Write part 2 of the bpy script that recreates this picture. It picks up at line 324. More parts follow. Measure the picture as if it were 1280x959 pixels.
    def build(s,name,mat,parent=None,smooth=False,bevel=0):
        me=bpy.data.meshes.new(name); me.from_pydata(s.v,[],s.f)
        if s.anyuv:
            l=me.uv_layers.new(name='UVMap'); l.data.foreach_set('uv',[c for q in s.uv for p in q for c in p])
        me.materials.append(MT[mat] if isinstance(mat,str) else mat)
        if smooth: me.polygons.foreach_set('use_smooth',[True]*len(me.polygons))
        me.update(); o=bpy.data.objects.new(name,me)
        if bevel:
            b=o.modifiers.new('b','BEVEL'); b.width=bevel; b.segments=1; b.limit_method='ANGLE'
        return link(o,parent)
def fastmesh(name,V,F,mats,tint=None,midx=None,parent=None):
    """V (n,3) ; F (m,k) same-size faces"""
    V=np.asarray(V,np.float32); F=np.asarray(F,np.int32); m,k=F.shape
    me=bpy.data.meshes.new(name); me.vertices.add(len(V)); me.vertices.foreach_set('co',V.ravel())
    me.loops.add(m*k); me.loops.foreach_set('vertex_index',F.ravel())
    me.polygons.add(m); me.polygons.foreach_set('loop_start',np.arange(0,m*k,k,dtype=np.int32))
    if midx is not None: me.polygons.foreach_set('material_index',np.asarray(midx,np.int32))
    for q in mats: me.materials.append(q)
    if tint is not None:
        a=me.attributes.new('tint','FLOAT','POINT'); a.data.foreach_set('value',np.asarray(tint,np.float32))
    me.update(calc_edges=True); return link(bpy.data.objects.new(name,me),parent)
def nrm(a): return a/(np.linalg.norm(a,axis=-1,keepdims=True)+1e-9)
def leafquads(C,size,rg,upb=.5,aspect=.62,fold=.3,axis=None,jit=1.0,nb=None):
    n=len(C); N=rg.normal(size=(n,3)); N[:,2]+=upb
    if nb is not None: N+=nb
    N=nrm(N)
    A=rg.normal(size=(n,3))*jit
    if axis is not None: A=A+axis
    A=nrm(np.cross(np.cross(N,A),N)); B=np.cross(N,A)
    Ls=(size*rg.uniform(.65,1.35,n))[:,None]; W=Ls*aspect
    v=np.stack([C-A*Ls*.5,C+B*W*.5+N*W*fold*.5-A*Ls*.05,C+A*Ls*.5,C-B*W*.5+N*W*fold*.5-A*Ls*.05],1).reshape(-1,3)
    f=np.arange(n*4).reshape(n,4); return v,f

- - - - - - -

Repeat the preceding lines exactly, please, every one of them.

Write part 2 of the bpy script that recreates this picture. It picks up at line 324. More parts follow. Measure the picture as if it were 1280x959 pixels.
    def build(s,name,mat,parent=None,smooth=False,bevel=0):
        me=bpy.data.meshes.new(name); me.from_pydata(s.v,[],s.f)
        if s.anyuv:
            l=me.uv_layers.new(name='UVMap'); l.data.foreach_set('uv',[c for q in s.uv for p in q for c in p])
        me.materials.append(MT[mat] if isinstance(mat,str) else mat)
        if smooth: me.polygons.foreach_set('use_smooth',[True]*len(me.polygons))
        me.update(); o=bpy.data.objects.new(name,me)
        if bevel:
            b=o.modifiers.new('b','BEVEL'); b.width=bevel; b.segments=1; b.limit_method='ANGLE'
        return link(o,parent)
def fastmesh(name,V,F,mats,tint=None,midx=None,parent=None):
    """V (n,3) ; F (m,k) same-size faces"""
    V=np.asarray(V,np.float32); F=np.asarray(F,np.int32); m,k=F.shape
    me=bpy.data.meshes.new(name); me.vertices.add(len(V)); me.vertices.foreach_set('co',V.ravel())
    me.loops.add(m*k); me.loops.foreach_set('vertex_index',F.ravel())
    me.polygons.add(m); me.polygons.foreach_set('loop_start',np.arange(0,m*k,k,dtype=np.int32))
    if midx is not None: me.polygons.foreach_set('material_index',np.asarray(midx,np.int32))
    for q in mats: me.materials.append(q)
    if tint is not None:
        a=me.attributes.new('tint','FLOAT','POINT'); a.data.foreach_set('value',np.asarray(tint,np.float32))
    me.update(calc_edges=True); return link(bpy.data.objects.new(name,me),parent)
def nrm(a): return a/(np.linalg.norm(a,axis=-1,keepdims=True)+1e-9)
def leafquads(C,size,rg,upb=.5,aspect=.62,fold=.3,axis=None,jit=1.0,nb=None):
    n=len(C); N=rg.normal(size=(n,3)); N[:,2]+=upb
    if nb is not None: N+=nb
    N=nrm(N)
    A=rg.normal(size=(n,3))*jit
    if axis is not None: A=A+axis
    A=nrm(np.cross(np.cross(N,A),N)); B=np.cross(N,A)
    Ls=(size*rg.uniform(.65,1.35,n))[:,None]; W=Ls*aspect
    v=np.stack([C-A*Ls*.5,C+B*W*.5+N*W*fold*.5-A*Ls*.05,C+A*Ls*.5,C-B*W*.5+N*W*fold*.5-A*Ls*.05],1).reshape(-1,3)
    f=np.arange(n*4).reshape(n,4); return v,f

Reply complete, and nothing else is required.